Parliamo di cose serie. Un papà ce la mette tutta, si impegna per anni. Fin da quando sono piccolissimi, tenta di insegnare tutto il meglio di cui è capace ai suoi figli. Lo fa con l’esempio. Lo fa cercando di spiegare – anche – ma senza salire su un piedistallo. Lo fa offrendo loro le esperienze che, spera, lasceranno nelle loro anime un seme. E così, giorno dopo giorno, anno dopo anno. Intanto, il papà osserva, prova a capire se la sua fatica sia compensata non solo dalla gioia quotidiana, ma anche dalla consapevolezza che i suoi figli siano sulla buona strada.
E poi, un bel giorno, devi fare i conti con la realtà: tuo figlio ascolta la trap.
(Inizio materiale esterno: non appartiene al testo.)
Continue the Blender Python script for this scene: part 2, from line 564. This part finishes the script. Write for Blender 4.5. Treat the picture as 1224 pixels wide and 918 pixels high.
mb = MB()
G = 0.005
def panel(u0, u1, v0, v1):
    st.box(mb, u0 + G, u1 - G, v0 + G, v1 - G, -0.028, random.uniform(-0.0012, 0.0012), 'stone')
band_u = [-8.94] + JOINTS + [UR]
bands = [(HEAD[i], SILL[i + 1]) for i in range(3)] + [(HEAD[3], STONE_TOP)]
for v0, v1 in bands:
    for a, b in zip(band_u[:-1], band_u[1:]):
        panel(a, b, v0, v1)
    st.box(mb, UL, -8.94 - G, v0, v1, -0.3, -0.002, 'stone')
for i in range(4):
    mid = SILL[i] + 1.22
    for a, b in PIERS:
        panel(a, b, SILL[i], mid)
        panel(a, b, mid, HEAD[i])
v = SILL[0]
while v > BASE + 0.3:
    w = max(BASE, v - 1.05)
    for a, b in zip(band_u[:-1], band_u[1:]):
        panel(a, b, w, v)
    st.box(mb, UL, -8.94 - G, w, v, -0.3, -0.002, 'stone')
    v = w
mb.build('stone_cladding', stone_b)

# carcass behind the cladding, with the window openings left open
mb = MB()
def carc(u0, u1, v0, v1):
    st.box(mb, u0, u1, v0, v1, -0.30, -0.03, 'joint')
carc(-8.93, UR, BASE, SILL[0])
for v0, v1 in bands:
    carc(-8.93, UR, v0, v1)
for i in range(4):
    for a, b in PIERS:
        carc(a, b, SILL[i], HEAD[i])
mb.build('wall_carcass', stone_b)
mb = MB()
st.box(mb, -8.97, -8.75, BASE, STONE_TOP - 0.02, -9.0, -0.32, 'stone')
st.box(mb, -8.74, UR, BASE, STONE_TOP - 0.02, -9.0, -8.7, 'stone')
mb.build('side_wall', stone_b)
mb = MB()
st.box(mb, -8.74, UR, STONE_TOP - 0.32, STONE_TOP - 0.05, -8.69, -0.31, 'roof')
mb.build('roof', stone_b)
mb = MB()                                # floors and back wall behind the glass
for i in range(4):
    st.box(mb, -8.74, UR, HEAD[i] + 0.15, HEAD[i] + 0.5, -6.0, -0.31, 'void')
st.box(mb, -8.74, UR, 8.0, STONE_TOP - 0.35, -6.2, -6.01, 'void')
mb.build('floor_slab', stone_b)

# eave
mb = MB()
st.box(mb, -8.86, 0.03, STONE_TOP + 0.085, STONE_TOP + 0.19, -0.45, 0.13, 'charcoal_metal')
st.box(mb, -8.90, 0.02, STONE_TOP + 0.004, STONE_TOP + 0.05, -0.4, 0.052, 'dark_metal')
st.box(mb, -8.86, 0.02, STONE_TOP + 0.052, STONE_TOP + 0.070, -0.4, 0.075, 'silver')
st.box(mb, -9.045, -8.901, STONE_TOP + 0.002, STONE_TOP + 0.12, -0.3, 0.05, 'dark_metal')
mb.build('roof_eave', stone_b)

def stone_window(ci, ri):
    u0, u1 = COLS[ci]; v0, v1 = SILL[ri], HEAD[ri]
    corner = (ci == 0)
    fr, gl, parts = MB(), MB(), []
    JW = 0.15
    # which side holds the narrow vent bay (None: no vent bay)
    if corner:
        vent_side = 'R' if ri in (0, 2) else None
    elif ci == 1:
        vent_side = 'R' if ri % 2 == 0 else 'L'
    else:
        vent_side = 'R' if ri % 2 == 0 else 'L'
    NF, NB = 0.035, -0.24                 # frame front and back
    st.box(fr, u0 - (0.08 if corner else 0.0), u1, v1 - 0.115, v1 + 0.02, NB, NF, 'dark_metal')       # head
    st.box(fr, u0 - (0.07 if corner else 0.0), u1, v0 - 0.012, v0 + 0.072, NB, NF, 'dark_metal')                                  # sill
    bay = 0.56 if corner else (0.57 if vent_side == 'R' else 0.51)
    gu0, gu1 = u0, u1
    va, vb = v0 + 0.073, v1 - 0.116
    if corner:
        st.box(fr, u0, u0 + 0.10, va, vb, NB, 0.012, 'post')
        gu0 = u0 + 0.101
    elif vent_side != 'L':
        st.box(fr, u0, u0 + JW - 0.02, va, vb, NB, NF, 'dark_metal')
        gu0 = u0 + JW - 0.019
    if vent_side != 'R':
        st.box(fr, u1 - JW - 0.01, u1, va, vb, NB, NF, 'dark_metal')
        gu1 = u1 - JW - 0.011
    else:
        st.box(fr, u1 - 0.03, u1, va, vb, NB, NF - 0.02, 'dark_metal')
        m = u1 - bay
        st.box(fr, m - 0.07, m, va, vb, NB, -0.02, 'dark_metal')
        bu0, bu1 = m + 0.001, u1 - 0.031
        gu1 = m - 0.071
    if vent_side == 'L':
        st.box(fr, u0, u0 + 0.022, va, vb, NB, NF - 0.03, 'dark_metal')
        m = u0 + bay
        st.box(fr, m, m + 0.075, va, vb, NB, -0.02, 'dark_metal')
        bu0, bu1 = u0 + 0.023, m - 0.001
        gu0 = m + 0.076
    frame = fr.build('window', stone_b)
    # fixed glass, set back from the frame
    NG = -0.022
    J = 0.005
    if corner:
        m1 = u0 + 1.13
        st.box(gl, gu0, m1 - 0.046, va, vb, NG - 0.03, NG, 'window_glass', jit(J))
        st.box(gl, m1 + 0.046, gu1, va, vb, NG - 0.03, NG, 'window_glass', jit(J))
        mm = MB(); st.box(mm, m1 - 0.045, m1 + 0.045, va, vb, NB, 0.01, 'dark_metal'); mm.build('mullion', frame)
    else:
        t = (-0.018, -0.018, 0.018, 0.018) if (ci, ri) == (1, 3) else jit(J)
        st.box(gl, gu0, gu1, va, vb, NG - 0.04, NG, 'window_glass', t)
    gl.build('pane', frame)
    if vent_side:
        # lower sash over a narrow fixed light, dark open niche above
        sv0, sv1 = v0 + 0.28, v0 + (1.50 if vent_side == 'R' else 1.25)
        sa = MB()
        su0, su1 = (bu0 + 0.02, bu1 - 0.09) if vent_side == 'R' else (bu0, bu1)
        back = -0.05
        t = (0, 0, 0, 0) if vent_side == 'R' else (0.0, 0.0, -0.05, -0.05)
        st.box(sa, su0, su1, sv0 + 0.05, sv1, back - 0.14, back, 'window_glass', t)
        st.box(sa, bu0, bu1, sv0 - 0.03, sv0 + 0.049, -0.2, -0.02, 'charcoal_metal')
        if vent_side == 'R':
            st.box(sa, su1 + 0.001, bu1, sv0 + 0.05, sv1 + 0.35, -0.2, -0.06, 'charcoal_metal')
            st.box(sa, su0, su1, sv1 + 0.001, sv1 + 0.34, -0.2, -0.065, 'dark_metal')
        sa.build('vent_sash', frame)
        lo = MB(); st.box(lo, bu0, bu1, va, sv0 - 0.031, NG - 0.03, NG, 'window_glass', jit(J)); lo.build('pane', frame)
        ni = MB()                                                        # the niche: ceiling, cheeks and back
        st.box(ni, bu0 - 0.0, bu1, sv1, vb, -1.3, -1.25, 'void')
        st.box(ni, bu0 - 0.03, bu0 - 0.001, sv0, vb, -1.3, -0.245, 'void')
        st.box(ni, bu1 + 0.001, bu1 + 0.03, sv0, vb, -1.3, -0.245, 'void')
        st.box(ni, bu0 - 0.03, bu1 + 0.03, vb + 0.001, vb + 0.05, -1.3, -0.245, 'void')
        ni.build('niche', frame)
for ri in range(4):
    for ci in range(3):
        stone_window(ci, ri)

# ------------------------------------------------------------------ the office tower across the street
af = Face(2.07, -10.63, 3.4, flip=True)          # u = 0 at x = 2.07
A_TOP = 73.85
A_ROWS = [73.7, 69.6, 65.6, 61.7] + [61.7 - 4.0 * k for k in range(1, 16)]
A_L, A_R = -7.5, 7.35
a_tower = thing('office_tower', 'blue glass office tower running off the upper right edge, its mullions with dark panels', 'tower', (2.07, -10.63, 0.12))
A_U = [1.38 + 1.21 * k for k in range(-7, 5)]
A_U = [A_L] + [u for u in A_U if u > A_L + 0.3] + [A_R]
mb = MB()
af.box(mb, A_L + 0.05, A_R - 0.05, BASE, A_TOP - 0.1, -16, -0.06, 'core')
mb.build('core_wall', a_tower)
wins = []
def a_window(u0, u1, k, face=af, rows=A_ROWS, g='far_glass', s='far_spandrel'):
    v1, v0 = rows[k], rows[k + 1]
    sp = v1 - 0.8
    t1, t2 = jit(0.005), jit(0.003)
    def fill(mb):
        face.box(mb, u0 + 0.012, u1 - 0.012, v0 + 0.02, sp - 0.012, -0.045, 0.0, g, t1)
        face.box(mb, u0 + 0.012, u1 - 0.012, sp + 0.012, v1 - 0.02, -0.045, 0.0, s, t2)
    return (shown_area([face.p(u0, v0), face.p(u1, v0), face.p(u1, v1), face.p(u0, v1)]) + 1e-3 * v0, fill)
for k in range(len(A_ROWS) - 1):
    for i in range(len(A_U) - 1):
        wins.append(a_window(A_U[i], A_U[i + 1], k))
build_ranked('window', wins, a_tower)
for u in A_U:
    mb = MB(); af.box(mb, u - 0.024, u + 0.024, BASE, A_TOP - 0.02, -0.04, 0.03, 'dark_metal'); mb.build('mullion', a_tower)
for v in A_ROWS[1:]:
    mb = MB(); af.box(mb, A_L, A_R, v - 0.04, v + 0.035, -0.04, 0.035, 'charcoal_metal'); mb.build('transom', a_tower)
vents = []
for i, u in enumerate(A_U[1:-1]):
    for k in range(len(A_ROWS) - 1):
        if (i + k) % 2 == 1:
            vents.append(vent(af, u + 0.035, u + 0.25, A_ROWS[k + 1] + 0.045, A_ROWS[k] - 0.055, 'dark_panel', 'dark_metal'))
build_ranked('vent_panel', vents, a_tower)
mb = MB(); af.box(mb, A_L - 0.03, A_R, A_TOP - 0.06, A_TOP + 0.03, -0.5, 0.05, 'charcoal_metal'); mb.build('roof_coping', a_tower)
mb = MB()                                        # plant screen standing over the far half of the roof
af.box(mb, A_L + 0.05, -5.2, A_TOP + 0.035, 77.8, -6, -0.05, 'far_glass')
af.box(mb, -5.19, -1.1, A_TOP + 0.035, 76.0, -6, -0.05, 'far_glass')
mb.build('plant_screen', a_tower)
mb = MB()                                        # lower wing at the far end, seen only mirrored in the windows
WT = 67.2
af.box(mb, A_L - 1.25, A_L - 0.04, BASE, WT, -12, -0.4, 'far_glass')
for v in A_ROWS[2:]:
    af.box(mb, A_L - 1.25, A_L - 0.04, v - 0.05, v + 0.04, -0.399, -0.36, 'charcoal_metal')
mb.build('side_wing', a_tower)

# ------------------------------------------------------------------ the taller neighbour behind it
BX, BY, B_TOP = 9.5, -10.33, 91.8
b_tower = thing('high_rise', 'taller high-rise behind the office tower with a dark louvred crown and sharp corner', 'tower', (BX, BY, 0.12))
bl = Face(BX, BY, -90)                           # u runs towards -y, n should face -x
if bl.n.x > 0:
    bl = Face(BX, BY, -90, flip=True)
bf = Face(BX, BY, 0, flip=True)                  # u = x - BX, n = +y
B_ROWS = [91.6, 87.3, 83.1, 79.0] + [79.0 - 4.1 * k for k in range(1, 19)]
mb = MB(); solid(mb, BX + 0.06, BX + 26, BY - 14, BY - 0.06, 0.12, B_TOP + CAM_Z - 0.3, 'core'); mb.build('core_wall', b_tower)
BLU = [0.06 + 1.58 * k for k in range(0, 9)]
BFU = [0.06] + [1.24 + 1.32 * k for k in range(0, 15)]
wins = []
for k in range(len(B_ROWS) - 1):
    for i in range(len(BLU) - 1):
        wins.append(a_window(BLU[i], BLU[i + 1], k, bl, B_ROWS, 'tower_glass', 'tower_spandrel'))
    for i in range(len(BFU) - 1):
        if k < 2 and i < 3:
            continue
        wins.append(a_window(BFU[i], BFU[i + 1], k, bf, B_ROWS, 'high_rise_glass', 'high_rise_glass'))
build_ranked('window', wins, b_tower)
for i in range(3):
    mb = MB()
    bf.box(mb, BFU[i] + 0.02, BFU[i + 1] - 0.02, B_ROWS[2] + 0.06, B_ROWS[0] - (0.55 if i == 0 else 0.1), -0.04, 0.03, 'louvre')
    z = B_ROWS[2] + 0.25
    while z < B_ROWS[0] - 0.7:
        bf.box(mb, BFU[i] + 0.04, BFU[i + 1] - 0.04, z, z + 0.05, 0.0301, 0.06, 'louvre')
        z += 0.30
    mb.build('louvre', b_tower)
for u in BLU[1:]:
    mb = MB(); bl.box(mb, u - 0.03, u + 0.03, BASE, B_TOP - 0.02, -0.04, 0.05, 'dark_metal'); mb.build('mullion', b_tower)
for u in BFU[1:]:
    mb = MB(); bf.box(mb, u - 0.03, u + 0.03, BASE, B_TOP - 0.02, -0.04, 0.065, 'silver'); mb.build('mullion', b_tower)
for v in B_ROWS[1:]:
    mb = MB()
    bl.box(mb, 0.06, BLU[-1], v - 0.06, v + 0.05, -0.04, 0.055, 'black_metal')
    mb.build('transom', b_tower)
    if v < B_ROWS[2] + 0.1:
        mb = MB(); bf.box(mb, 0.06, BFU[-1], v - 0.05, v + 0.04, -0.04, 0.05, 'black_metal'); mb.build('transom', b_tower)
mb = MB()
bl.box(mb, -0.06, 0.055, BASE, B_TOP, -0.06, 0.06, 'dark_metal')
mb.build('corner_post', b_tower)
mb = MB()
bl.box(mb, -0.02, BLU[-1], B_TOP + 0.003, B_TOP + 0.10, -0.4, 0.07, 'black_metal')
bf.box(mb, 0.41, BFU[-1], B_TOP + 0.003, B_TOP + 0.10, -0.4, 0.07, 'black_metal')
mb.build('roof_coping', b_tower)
“Papà, posso ascoltare Rondo?”
“Chi?”
“Rondo”
“E chi sarebbe?”
Ecco, questi i primi momenti fatali. E poi, veloce come uno speed metal, la dura realtà si impone: Rondo, Neima Ezza, Baby Gang… a altri di cui, scusate, non ho afferrato il nome. Nella mia mente vedo John scuotere la testa, Jimi lanciare la chitarra e andarsene, David e Roger abbattere il muro, ma di casa mia, questa volta. Lucio, Vasco, Fabrizio, addio, scusate, ho fatto il possibile.
E niente, i ragazzini lo fanno. Fabrizio ha dieci anni, è a pieno diritto – viso l’andazzo anagrafico di questi anni – un ragazzino. E quindi gli piace la trap. Tocca ascoltare. Prima reazione: Fabri, ma non si capisce quello che dicono. Lapidaria risposta: io capisco. Dopo un po’ capisco anch’io, quando la mie orecchie si abituano a destreggiarsi nell’autotune.
I testi sono pesanti, violenti. Linguaggio gergale, vita di strada. Non lo so se a 10 anni vada bene quella roba lì. Poi però penso che quando ne avevo 12 mi dicevano che quei cantanti che io amavo mi avrebbero insegnato a drogarmi. Mai fumato una canna. Li ascoltiamo anche un po’ insieme, Fabri, che ne dici? (Ecco, l’insopportabile paternalismo si è fatto strada ma, d’altronde, essendo io un padre, ci sta…).
Nel frattempo, mentre tutto questo accade, accade davvero, Francesco è chiuso in camera a picchiare sull’elettrica. Escono fuori riff distorti di Metallica, Iron Maiden, Panthera, System of a Down. Già mi sento più a mio agio. Lui è per il metal. Lo ascolta e lo suona. Ci si sta appassionando davvero. Magari, Franci, non indossare proprio sempre magliette con i teschi, ma per il resto va bene così.
Qualche giorno fa mi dice: “Cavolo, papà, hai visto che vengono i Metallica in Italia? Al Firenze Rock”. Fingo distrazione… “Ah, non sapevo…”
-Sarebbe bello andarci… costa un po’…
-Quanto?
– ******
-Apperò…
Dieci minuti dopo Francesco sta mandando messaggi a destra e a manca: “VADO AL CONCERTO DEI METALLICA!!!!!”
Con Fabrizio, invece, andiamo spesso a passeggiare suoi luoghi dei suoi idoli trapper. Caso vuole che abitiamo in zona San Siro (Zona Sette, dicono tra loro, aprendo la E a dismisura, che sembra quasi una A). A cinquecento metri da casa c’è quel piazzale Selinunte diventato teatro quasi mitico delle scorribande raccontate nelle “canzoni” e pure di qualche fatto di cronaca.
Capita di passarci in auto. Fabri si sporge dal finestrino, vede i ragazzi con i tagli di capelli giusti e quell’abbigliamento lì, ma anche i bambini scalzi nel giardinetto, i vecchi stanchi sulle panchine, i capannelli di uomini che stanno lì, fermi, a volte hanno delle bottiglie di birra in mano o posate sul marciapiede. In mezzo al piazzale c’è un presidio mobile di Emergency. Fabri osserva, ripassa mentalmente i testi dell’ultimo album che ha ascoltato su Spotify.